Negotiations to resolve details of the Kyoto protocol on global climate change began in Bonn on July 16 in an atmosphere of gloom. The talks--which are a continuation of last November's failed negotiations--are officially focused on rules for cutting emissions of greenhouse gases and on supporting developing countries' efforts to reduce their emissions.

PROTEST Art was one way activists sought to get their point across during the early days of the Bonn meeting.
But the issue foremost in the minds of most delegates in Bonn is whether an outright collapse of the negotiations can be averted. Delegates wonder which industrialized countries will be willing to ratify the Kyoto protocol and meet their emissions reduction targets now that the U.S. has rejected the protocol. Specifically, they are focused on Japan's decision. Unless Japan participates, the treaty is dead because it must be ratified by countries representing 55% of industrialized world emissions, and with the U.S. out, Japan must sign on to meet that requirement.

Issues left unresolved at The Hague last November dominate this conference: the details of an international emissions trading system, the percent of emissions reductions that must be achieved at home, the credit that countries should be allowed to claim for CO2 soaked up by forests and soils, and financial assistance that industrialized countries will give developing nations to help them reduce emissions.

So far, the U.S. has assumed a low profile. Its delegation is much smaller than usual, and its delegates are saying very little in the negotiating sessions. Also, it is not holding its usual daily press conference.

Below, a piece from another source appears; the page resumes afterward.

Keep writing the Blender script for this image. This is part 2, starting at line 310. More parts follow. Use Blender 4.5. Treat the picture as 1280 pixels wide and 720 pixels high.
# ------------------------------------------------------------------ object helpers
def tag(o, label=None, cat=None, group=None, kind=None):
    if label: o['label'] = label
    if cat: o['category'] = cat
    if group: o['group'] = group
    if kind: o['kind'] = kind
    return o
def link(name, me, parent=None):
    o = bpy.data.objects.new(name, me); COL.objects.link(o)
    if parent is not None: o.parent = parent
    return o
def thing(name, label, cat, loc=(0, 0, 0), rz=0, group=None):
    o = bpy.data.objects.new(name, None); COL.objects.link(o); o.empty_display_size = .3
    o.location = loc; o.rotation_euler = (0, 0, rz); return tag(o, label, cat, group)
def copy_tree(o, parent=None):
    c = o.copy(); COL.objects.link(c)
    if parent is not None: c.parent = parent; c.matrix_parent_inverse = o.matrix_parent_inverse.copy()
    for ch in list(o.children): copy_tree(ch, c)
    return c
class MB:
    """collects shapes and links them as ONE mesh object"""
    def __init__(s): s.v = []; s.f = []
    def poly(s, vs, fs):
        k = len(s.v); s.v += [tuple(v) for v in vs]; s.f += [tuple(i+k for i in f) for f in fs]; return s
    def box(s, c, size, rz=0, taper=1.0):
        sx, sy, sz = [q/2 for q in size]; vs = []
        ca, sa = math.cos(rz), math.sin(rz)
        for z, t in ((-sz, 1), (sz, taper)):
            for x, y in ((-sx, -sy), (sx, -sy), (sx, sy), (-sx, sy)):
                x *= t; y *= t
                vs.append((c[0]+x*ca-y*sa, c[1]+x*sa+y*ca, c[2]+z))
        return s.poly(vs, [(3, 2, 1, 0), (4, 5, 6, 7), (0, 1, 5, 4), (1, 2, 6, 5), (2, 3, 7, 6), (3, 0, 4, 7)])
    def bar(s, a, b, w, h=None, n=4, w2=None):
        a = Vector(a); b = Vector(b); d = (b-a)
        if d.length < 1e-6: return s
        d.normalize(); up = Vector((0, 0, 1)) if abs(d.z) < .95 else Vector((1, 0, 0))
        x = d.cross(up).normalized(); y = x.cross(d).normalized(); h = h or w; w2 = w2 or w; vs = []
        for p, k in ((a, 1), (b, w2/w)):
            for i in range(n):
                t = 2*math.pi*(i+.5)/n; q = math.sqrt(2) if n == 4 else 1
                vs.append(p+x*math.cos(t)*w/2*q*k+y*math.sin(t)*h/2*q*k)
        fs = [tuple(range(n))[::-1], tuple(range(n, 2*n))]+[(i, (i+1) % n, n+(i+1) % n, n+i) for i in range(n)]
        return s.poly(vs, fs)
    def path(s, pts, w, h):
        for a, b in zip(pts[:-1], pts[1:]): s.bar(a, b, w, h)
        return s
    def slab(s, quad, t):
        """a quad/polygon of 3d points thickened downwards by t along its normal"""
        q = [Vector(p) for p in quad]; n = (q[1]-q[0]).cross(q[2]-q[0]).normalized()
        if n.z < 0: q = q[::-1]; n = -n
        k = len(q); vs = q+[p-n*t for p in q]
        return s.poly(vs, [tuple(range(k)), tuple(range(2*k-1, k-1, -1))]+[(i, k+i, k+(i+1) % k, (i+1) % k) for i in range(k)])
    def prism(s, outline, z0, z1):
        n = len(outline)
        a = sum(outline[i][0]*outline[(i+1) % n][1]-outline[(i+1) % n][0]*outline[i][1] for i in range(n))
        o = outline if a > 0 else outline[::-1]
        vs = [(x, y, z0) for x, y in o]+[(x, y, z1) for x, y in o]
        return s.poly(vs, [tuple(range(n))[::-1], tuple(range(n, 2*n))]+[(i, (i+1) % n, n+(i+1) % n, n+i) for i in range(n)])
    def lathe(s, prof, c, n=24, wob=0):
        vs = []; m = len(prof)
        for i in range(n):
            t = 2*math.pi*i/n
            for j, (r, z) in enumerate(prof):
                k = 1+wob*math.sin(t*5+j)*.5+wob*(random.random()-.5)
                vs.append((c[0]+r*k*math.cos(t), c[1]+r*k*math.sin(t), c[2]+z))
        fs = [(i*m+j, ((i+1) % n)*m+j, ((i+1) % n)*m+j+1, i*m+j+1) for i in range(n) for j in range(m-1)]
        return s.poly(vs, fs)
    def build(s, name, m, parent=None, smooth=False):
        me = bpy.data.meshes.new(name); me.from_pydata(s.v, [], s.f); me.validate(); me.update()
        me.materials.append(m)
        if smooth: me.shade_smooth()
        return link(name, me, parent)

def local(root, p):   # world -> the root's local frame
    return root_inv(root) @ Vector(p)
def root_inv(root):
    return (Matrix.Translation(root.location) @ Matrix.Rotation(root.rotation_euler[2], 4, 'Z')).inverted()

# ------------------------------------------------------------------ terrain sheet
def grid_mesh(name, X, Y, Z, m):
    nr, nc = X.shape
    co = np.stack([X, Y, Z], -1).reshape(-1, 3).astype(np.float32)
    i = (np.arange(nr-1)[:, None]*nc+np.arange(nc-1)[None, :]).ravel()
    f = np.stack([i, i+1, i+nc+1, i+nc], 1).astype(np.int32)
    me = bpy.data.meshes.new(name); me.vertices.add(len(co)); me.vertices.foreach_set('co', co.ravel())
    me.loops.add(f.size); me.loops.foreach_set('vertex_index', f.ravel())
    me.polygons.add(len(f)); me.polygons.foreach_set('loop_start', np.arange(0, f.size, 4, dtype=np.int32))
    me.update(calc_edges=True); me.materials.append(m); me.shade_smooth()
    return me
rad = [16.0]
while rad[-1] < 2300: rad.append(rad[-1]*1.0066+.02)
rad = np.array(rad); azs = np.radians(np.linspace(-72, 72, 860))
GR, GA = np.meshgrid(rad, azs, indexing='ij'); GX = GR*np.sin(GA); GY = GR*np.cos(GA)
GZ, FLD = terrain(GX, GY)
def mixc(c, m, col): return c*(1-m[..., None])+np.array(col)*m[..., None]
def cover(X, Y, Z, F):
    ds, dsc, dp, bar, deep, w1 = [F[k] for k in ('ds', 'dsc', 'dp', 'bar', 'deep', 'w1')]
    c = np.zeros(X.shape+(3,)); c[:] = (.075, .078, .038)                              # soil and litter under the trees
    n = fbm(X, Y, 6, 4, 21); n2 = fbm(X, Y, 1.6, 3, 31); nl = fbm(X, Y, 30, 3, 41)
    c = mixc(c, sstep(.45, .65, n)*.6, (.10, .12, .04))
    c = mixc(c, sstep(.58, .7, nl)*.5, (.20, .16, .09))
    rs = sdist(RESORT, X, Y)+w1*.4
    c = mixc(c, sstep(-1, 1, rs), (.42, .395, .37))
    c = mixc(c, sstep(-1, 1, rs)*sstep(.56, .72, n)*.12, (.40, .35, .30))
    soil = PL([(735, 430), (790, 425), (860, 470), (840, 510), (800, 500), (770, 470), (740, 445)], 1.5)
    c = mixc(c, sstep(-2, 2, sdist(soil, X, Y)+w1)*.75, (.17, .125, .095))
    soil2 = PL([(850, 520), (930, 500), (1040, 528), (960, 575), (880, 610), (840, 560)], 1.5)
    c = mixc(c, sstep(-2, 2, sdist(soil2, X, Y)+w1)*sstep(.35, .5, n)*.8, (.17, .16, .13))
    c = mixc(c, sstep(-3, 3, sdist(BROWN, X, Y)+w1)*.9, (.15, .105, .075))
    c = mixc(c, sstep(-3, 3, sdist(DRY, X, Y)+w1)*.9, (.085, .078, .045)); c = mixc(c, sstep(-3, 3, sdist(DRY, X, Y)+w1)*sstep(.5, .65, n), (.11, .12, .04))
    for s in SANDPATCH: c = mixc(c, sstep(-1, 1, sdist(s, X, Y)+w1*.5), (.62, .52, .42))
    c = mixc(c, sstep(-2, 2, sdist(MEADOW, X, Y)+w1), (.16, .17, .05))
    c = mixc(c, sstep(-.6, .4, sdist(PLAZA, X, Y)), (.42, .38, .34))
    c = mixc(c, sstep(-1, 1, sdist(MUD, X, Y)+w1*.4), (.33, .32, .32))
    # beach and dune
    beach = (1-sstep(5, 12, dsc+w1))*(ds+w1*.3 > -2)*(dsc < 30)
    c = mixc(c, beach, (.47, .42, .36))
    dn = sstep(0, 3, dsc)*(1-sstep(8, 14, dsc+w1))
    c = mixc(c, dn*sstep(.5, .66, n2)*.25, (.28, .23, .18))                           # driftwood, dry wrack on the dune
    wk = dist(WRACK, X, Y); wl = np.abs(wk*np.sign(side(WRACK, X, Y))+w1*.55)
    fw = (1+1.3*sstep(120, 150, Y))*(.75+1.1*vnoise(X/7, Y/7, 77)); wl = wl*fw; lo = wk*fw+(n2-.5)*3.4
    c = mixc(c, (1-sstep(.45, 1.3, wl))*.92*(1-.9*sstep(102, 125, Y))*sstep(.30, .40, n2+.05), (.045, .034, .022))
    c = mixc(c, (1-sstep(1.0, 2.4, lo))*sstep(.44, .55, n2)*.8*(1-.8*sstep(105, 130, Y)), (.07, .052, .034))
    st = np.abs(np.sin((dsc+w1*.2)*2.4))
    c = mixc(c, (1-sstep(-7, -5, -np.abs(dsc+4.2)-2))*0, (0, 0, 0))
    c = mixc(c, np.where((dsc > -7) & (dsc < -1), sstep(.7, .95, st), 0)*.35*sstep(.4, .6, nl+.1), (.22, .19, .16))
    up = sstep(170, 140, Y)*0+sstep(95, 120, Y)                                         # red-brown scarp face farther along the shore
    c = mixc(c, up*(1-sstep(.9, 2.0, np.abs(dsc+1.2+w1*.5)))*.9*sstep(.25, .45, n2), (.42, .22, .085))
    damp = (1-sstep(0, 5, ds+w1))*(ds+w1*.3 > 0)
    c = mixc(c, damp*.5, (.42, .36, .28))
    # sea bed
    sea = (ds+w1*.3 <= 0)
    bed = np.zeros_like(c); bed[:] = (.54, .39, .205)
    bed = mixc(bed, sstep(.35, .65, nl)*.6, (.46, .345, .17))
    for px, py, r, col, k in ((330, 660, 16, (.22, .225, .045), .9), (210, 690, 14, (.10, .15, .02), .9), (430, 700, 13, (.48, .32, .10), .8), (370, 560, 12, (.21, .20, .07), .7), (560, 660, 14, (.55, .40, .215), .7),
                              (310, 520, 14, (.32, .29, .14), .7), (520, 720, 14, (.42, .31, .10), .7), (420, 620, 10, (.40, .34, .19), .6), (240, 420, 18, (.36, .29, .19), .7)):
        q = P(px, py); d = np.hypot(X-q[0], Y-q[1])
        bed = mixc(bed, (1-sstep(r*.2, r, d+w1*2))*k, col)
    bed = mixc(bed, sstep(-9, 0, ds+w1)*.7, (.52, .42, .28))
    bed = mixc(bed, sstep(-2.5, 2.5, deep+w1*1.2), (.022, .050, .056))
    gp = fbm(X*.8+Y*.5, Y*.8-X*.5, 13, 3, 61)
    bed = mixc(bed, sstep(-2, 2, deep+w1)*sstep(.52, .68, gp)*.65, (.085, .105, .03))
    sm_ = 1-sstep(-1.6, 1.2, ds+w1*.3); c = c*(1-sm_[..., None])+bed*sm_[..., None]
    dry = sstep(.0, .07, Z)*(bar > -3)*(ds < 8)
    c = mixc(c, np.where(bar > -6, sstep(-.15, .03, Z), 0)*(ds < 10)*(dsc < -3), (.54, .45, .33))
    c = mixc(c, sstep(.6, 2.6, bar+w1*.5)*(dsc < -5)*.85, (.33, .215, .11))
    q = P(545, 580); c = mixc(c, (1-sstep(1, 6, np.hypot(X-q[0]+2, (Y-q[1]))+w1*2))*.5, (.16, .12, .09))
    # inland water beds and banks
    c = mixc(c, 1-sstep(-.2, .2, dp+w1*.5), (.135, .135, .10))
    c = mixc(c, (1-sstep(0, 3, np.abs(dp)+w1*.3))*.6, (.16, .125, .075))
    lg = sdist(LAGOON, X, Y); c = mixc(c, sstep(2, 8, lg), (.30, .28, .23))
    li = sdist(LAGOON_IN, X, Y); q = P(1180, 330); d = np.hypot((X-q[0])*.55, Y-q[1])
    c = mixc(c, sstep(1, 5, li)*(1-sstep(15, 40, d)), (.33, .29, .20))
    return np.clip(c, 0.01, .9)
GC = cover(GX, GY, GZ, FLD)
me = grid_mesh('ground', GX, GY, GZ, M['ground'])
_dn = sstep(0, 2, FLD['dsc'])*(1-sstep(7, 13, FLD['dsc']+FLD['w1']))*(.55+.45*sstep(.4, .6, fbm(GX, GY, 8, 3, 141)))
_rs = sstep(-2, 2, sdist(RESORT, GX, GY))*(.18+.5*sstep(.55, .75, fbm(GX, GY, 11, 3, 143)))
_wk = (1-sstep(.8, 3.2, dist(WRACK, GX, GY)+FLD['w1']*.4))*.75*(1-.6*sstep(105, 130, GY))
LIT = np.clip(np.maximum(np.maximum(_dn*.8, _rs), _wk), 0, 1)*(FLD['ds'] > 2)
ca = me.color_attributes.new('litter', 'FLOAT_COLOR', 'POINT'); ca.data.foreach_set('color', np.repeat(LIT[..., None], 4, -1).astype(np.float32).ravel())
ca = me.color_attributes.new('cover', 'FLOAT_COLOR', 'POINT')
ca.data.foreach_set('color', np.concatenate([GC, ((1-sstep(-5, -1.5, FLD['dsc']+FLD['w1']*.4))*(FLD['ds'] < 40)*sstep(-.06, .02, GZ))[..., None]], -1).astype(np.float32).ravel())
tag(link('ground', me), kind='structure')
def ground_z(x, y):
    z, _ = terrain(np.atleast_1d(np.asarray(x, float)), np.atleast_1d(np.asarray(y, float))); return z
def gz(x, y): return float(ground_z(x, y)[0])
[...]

On July 17, Japan indicated it might ratify the treaty. Japanese Environment Minister Yoriko Kawaguchi said Japan would not delay implementing the accord next year. And Canada surprised some delegates on July 18 by saying it will adhere to the Kyoto goals. "We are committed to meeting the targets that we agreed to at Kyoto," Canadian Foreign Minister John Manley said. The conference is scheduled to conclude on July 27.